Nós gastamos tanto com bobagens...
Melhor ajudar nossos irmãos"
Fiquei maravilhado com tantas lições em apenas uma manhã...
Ele terminou de aprontar os sapatos.
Perguntei-lhe quanto foi o conserto.
O irmão João sorriu mostrando, a falta de dois dentes. Vi suas rugas no rosto queimado, olhos lacrimejando, cerrou os lábios tentando evitar o choro, mas as palavras saíram cortadas ...
–"Irmão, assim que você chegou aqui eu já senti que eu deveria fazer o serviço pra você sem cobrar nada. Guarde tudo que você ouviu hoje aqui, pois logo você vai precisar. Ore por mim. Que Deus abençoe você por onde você andar.
Vá em paz e sirva a Deus!"
Agradeci e saí enxugando as lágrimas do rosto...
Vi o irmão João mais duas ou três vezes...
Nas guardarei para sempre suas palavras e seu exemplo de vida.
Anos depois eu contei essas coisas em Porto de Galinhas, quando eu trabalhava na praça do Itaoca, onde muitos irmãos tinham barracas... Daniel, hoje diácono, Josué, Ronaldo, Ezequias, Izac, Eurides e Ivanildo, Leni, Suelane, Amorim e outros...
A irmã Maria esposa do irmão Sebastião Justino, passou mais tarde por lá vendendo gravatas.
Quase todo mundo comprou gravatas.
Ela vendeu todas em poucos minutos...
Ela nunca soube o que aconteceu, nem ouviu falar daquele sapateiro de Diadema-SP...

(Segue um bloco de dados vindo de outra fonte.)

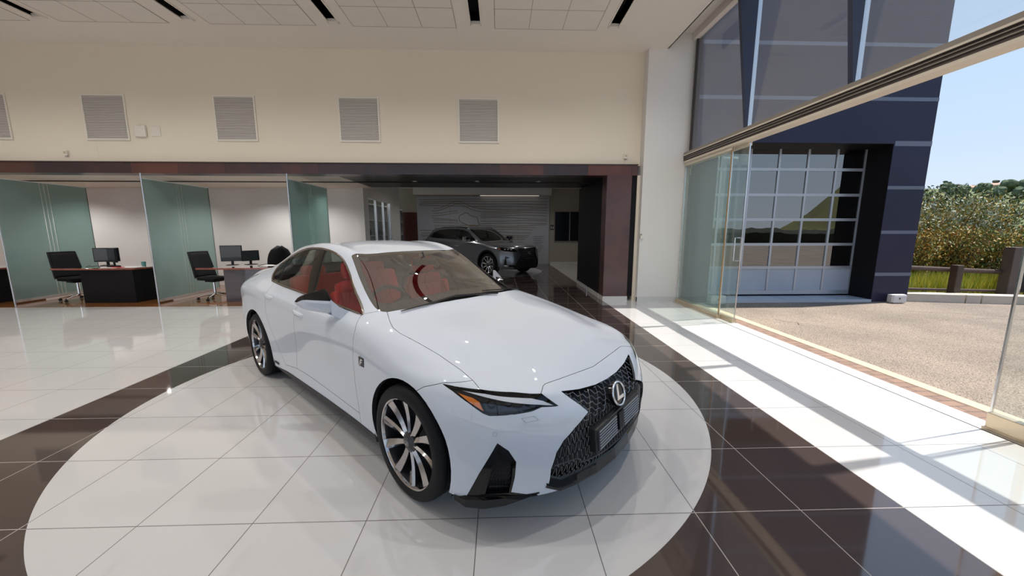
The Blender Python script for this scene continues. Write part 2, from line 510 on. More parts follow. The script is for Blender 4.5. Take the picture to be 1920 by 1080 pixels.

Voltou para Ponte dos Carvalhos só com o dinheiro naquele dia.
A bondade é contagiante.
A influência dos mestres continua após sua morte.
Ao lembrar do texto que falava que as roupas dos hebreus não se gastavam nem seus sapatos, entendi que tudo que acontece em nossa vida tem um motivo e produzirá frutos para Honra e Glória do Nosso Deus.
Meus sapatos se gastaram para que eu conhecesse o irmão João Sapateiro de Diadema.